I can see in the mind's eye Mr Wood (Eddie) standing at the blackboard adding numbers and equations with the speed of light; gown flapping, attention riveted to the sheer elegance of the problem and the optimal solution. Numbers and series move left, right, up and down and the man is in ecstasy! It's as if Bolton Wanderers had scored. As he works he sees a possible move, considers it and says "what you gain on the swings you lose on the roundabouts," and we all grin, and it's the first and only thought I've managed to follow. That's what education is really about -sharing a vision and seeking to touch the other and say "follow these moves and you too will make a discovery, will be 'turned on' and you too can begin to fly," and to help make that happen is to be a participant in a miracle.

Mr Bailey (Fab) was an inspiration.

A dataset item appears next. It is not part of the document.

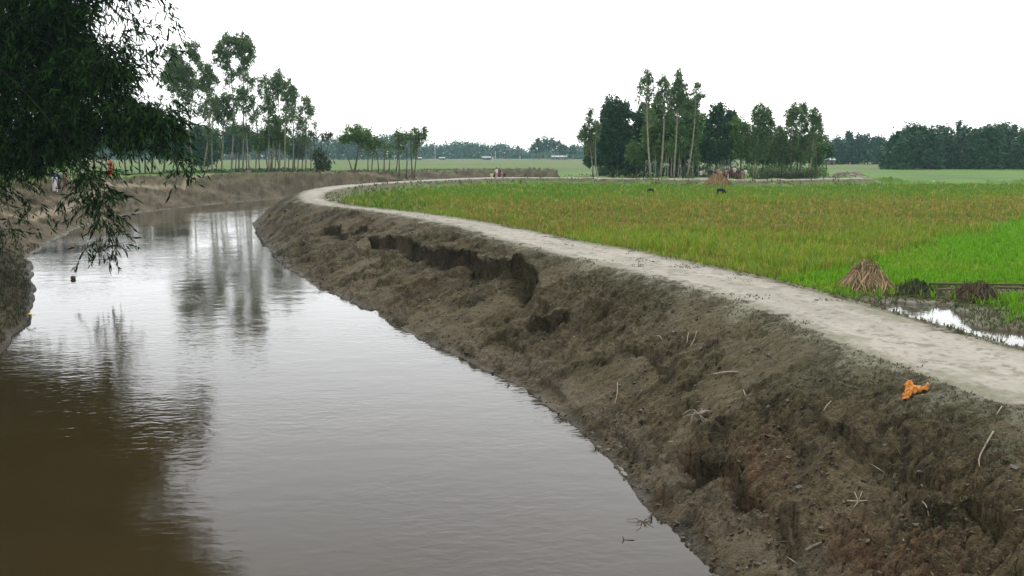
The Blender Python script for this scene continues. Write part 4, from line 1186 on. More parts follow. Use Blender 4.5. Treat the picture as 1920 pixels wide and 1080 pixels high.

An excellent historian and a fine teacher who very occasionally felt it necessary to give "five lines- (long pause) -the next boy who talks." 'Questions round the class' and in particular Local History were his forte. To listen to F.A. Bailey talk at length about the history of Prescot and environs was to transcend the great divide of age and position. It mattered to him you see, and so it mattered to me. At the end of every term he would read light verse aloud to the class, and to be there was to be spellbound. Seated at the table, intense stare emerging from a book known backwards- angled forward, body immobile- "the thing I like about Cl-i-v-e / is that he is no longer a-l-i-v-e-/ there is much to be said/ for being d-e-a-d." and again "Billy in one of his bright new s-a-s-h-e-s / fell into the fire and was burnt to a-s-h-e-s/ and now although the room grows c-h-i-ll-y/ I haven't the heart to poke poor B-i-ll-y." Finally the never-to-be-forgotten gem, again without expression or the hint of a smile. "No no for my virginity/ if I lose that cried Rose, I'll die / behind the bush last night said Dick/ Rose were you not extremely sick?"